Module 4: Interferometry
  Lecture 21: Applications - buoyant convection
 

Heat transfer from the electric heater to the ambient from the rear side of the test cell is estimated as follows. A thin copper strip of 25 mm height is firmly held against the Bakelite sheet and its temperature is monitored by an array of thermocouples. The energy lost to the ambient outside the test cell is obtained by applying vertical flat plate correlations of natural convection to the copper strip. The ambient energy loss is found to be about 10% of the electrical input. Radiation losses are found to be negligible for the smaller of the copper blocks since its area is small and the surface is polished. For the larger block, radiation accounts for up to 5% of the energy input. It has been accounted for through detailed calculations including shape factors. Energy transferred in a direction parallel to the gravity vector to the Bakelite sheet supporting the copper block is not considered as a loss since it is recovered by the fluid ahead and beyond the heater.

Figure 4.36: Thinned interferometric fringe patterns around a protruding heater on a vertical surface.

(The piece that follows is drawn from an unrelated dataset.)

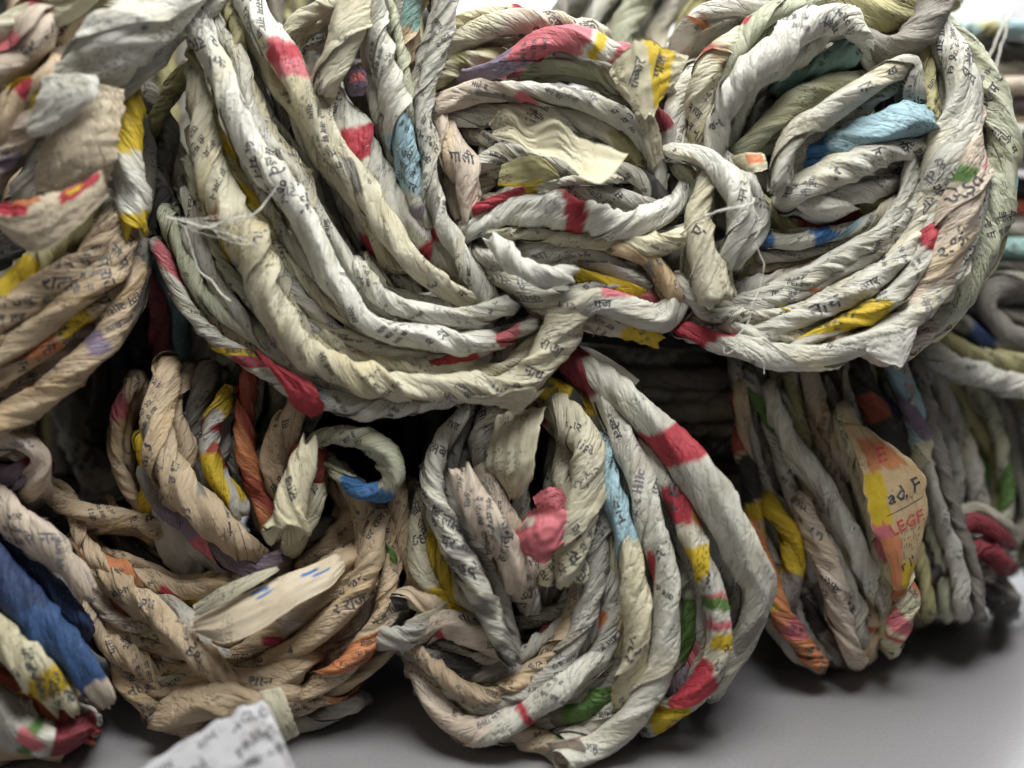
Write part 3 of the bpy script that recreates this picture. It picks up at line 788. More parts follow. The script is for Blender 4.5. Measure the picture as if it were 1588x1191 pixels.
# ================================================================== D: round skein, upper right
mk('D', 'round skein at the upper right whose coil ring opens on a bright blue fold', 1310, 280, 20)
S('D', [(1345, 85), (1331, 48), (1305, 26), (1270, 30), (1232, 54), (1195, 82), (1155, 115), (1130, 155), (1113, 200), (1108, 246)], [18, 24, 27, 26, 24, 20], [2, -8, -10, -8, 0], 'J', d=.35)
S('D', [(1265, 2), (1210, 15), (1168, 42), (1138, 79), (1117, 118), (1100, 172), (1090, 215)], 20, [4, -1, 2], 'F')
S('D', [(1135, 66), (1102, 98), (1087, 145), (1084, 210)], [17, 23, 22, 20], [-1, -4, 2], 'C', p=[(.1, .35, 'B'), (.18, .3, 'H', 0, .3)])
S('D', [(1075, 125), (1050, 160), (1048, 200), (1056, 240)], 20, [5, 2], 'W', d=1.4)
S('D', [(1062, 62), (1082, 30), (1120, 14), (1168, 8), (1240, -12)], [19, 21, 20], [12, 6, 6], 'J', p=[(.15, .3, 'O', 0, .5)], d=.3)
S('D', [(1335, 60), (1375, 78), (1420, 60), (1448, 20), (1458, -20)], [22, 30, 30], [2, -2, 2], 'G', d=.3)
S('D', [(1270, -5), (1330, 15), (1385, 22), (1440, -10)], 26, [6, 0, 6], 'A', d=.5)
S('D', [(1220, -15), (1280, 0), (1340, -12)], 18, 10, 'P')
S('D', [(1385, 95), (1362, 72), (1330, 75), (1297, 88), (1252, 108), (1212, 130)], [15, 20, 20, 18], [0, 2, 8], 'T', p=[(-.1, .3, 'A')], d=1.2, label='teal strand inside the ring')
S('D', [(1148, 232), (1175, 208), (1205, 184), (1242, 154), (1280, 138), (1318, 135)], [18, 24, 25, 22], [2, 1, 5], 'F', d=.2)
S('D', [(1416, 140), (1408, 102), (1381, 112), (1345, 134), (1308, 154), (1268, 182), (1237, 205), (1218, 243), (1208, 288)], [20, 22, 22, 25, 25, 24, 23], [-2, -6, -9, -11, -10], 'W', cap='b', d=1.6, t=[(.42, 'गव', 24, 30), (.27, 'ख', 24, 35)], label='curled strand with a cut end')
S('D', [(1180, 150), (1168, 190), (1165, 240), (1185, 285)], 20, 12, 'G')
S('D', [(1150, 175), (1138, 220), (1148, 260)], 20, 16, 'D')
S('D', [(1300, 120), (1250, 165), (1200, 220)], 20, 18, 'G')
S('D', [(1235, 268), (1262, 240), (1305, 222), (1355, 205), (1405, 188), (1440, 182)], [12, 22, 28, 32, 32], [-1, -5, -4], 'U', p=[(.32, 1.3, 'L')], d=0, amp=.6, cap='b', label='wide blue fold', fill=0)
S('D', [(1232, 298), (1275, 275), (1320, 256), (1368, 236), (1420, 228)], [24, 28, 28, 22], [-6, -7, 0], 'W', d=.6, t=[(.35, '3', 34, 20), (.65, 'त', 26, 15), (.85, 'च', 26, 15)])
S('D', [(1235, 318), (1275, 316), (1325, 302), (1368, 288)], [18, 26, 24, 20], [-1, -4, 2], 'J', cap='a', amp=1.8, d=.7)
S('D', [(1170, 318), (1215, 350), (1264, 348), (1316, 340), (1370, 312)], 16, 6, 'A', p=[(.4, .8, 'H')], d=.5)
S('D', [(1176, 370), (1213, 374), (1247, 371), (1290, 363), (1345, 346), (1385, 318)], 14, [0, -3, 2], 'W', p=[(-.1, .1, 'U'), (.48, .62, 'U', 0, .6)])
S('D', [(1190, 397), (1245, 393), (1300, 378), (1350, 358)], 14, 2, 'P')
S('D', [(1137, 420), (1190, 416), (1245, 408), (1290, 398)], 12, 5, 'S', p=[(.6, .8, 'O')])
S('D', [(1140, 448), (1195, 440), (1247, 425), (1300, 396), (1350, 378), (1392, 345), (1408, 290)], 17, [4, 0, 4], 'P', d=1.2)
S('D', [(1095, 502), (1160, 486), (1215, 460), (1262, 430), (1312, 398), (1362, 372), (1402, 338), (1420, 290), (1428, 235)], 17, [2, -4, -3, 3], 'W', d=1.8)
S('D', [(1160, 500), (1205, 482), (1252, 462), (1300, 433), (1350, 400), (1388, 380)], 17, [2, -2, 0], 'P', d=1.6)
S('D', [(1175, 516), (1230, 496), (1281, 474), (1335, 446), (1368, 425), (1404, 388), (1425, 340), (1436, 280)], [18, 21, 20, 17], [-2, -8, -6, 0], 'W', d=.9, t=[(.27, 'नाथ', 30, 22), (.45, 'ओर', 22, 25)], label='strand printed with large letters')
S('D', [(1235, 538), (1299, 504), (1344, 487), (1385, 460), (1413, 428), (1432, 392), (1445, 345), (1452, 290)], [14, 20, 18, 20, 18], [-6, -10, -8, -2], 'W', p=[(.0, .34, 'Y', .0, .75), (.70, .86, 'R', 0, .42), (.72, .88, 'A', .42, .7)], label='strand with yellow and red print')
S('D', [(1065, 514), (1126, 535), (1195, 549), (1264, 552), (1316, 540), (1375, 515), (1425, 482), (1460, 440), (1486, 395), (1505, 340), (1515, 280)], [15, 20, 23, 24, 24, 23], [-4, -10, -10, -8, -2], 'W', p=[(-.1, .07, 'R')], d=1.3)
S('D', [(1130, 505), (1185, 522), (1245, 522), (1300, 512)], 16, -3, 'W', d=1.4)
S('D', [(1448, 25), (1470, 72), (1490, 125), (1490, 180), (1470, 245), (1462, 300), (1448, 350)], [22, 30, 30, 32, 28], [3, -4, -6, -2], 'W', d=1.1, t=[(.85, 'ગરવ', 26, -60)])
S('D', [(1500, 150), (1500, 210), (1502, 270), (1490, 335), (1468, 400), (1440, 450), (1400, 490)], [26, 32, 34, 30, 24], [0, -8, -9, -6], 'S', d=.7, t=[(.42, 'ખેડૂત', 34, 40), (.62, 'રાજી', 32, 28)], p=[(.05, .3, 'K', .1, .14)], amp=.8)
S('D', [(1462, 35), (1500, 75), (1530, 130), (1551, 197), (1556, 255), (1545, 320), (1520, 395), (1480, 465), (1430, 515)], [18, 23, 26, 26, 22], [8, 4, 2, 0], 'F', d=1.3)
S('D', [(1550, 215), (1566, 270), (1562, 330), (1540, 400), (1505, 455), (1455, 510), (1400, 550)], 14, 8, 'X', p=[(.1, .5, 'A', 0, .6), (.2, .26, 'T')])
S('D', [(1418, 60), (1436, 120), (1442, 200), (1432, 280), (1402, 345)], 21, [4, 0, 4], 'A', d=.3)
S('D', [(1380, 130), (1395, 200), (1390, 270), (1370, 320)], 20, 14, 'G')
S('D', [(1290, 525), (1345, 538), (1388, 546), (1440, 510)], [16, 22, 20], [-6, -8, -2], 'S', d=1.4)
FLAP('D', [((1340, 530, -14), (1345, 548, -14)), ((1365, 520, -15), (1372, 562, -15)), ((1395, 515, -14), (1398, 566, -14)), ((1422, 500, -12), (1412, 540, -12))], 'J', curl=.06, rag=1.6)
FLAP('D', [((1132, 243, -6), (1150, 262, -6)), ((1160, 236, -10), (1170, 268, -12)), ((1185, 238, -10), (1190, 262, -10))], 'X', curl=.1, p=[(.4, .9, .1, .6, 'O')])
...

The thermal field in the vicinity of the heater has been studies using Mach- Zehnder interferometer. The path of the light beam is arranged to be parallel to the heater length. The interferograms are collected in the infinite fringe setting and hence the fringes are isotherms. Skeletonized fringes alone have been presented here. The fringe density near the chip is high and is corrupted by refraction errors. Hence the near-wall fringes have been removed using image processing operations. The outer most fringes representing the thermal boundary layer and all the fringes in the wake have been preserved. For the experiments reported here the temperature drop per fringe shift is 3.5 K.